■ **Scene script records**
------

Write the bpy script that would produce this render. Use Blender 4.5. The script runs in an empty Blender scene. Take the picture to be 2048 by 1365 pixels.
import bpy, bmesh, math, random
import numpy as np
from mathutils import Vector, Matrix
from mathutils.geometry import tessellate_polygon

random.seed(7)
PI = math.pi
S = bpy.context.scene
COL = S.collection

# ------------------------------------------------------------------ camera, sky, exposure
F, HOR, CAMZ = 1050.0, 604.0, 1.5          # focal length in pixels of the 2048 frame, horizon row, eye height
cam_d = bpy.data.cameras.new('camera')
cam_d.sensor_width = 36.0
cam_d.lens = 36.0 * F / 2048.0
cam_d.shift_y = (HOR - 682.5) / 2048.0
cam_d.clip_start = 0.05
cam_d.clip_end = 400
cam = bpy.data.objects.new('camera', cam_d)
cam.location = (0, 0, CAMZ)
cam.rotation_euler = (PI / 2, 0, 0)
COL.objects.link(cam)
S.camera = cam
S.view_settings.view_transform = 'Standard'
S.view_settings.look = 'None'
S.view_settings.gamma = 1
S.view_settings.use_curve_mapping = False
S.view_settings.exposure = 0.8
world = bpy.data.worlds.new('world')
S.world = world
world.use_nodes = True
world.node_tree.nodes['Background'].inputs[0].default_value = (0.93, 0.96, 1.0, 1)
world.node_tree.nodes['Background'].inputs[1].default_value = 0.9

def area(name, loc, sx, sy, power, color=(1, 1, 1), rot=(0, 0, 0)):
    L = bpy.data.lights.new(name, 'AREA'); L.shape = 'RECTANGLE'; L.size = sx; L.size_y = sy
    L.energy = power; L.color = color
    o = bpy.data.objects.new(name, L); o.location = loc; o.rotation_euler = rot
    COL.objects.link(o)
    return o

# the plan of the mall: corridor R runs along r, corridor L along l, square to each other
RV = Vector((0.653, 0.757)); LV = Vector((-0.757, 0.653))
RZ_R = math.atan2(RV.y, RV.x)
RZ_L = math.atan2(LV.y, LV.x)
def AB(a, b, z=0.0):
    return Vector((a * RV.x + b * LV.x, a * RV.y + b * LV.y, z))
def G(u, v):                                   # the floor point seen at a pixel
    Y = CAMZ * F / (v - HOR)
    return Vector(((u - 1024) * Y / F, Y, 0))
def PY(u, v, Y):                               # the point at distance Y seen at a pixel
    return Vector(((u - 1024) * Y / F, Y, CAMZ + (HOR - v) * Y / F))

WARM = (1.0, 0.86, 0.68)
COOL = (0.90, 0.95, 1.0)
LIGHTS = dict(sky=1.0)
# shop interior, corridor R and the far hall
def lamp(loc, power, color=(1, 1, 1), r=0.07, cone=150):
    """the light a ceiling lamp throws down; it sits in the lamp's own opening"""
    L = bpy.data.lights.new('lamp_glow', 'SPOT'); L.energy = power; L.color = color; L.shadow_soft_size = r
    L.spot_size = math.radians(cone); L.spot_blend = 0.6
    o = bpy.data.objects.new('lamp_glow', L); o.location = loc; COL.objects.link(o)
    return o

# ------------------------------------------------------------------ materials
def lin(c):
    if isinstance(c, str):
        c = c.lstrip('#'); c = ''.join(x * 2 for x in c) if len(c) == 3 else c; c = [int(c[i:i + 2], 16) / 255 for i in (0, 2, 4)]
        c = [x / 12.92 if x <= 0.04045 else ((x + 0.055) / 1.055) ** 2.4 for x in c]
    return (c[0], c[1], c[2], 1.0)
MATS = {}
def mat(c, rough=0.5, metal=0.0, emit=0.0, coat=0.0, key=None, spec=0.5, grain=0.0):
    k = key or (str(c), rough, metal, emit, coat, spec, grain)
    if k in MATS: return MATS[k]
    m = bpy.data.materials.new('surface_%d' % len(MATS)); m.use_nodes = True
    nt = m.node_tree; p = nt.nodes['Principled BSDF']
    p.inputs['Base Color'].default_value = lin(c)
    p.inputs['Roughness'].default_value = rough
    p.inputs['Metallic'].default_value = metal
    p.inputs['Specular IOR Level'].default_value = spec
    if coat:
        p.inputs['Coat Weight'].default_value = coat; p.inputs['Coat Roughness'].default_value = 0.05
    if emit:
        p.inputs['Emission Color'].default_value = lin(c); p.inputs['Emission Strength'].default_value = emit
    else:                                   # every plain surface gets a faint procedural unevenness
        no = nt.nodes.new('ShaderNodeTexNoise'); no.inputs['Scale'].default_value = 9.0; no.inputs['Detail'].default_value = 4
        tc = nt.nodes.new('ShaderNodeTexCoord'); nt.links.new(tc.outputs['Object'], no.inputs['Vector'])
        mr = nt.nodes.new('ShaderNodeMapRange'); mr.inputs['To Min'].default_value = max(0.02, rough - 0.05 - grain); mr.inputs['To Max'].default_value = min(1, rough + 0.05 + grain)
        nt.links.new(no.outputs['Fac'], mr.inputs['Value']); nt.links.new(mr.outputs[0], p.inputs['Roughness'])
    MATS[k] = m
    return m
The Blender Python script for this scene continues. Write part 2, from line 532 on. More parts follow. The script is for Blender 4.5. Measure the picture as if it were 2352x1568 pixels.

------

■ **EXERCISE AIM**
Write out exactly the lines from the start of the material through the line with "COL = S.collection". No other output is expected.

■ **COMPLETE ANSWER**
Write the bpy script that would produce this render. Use Blender 4.5. The script runs in an empty Blender scene. Take the picture to be 2048 by 1365 pixels.
import bpy, bmesh, math, random
import numpy as np
from mathutils import Vector, Matrix
from mathutils.geometry import tessellate_polygon

random.seed(7)
PI = math.pi
S = bpy.context.scene
COL = S.collection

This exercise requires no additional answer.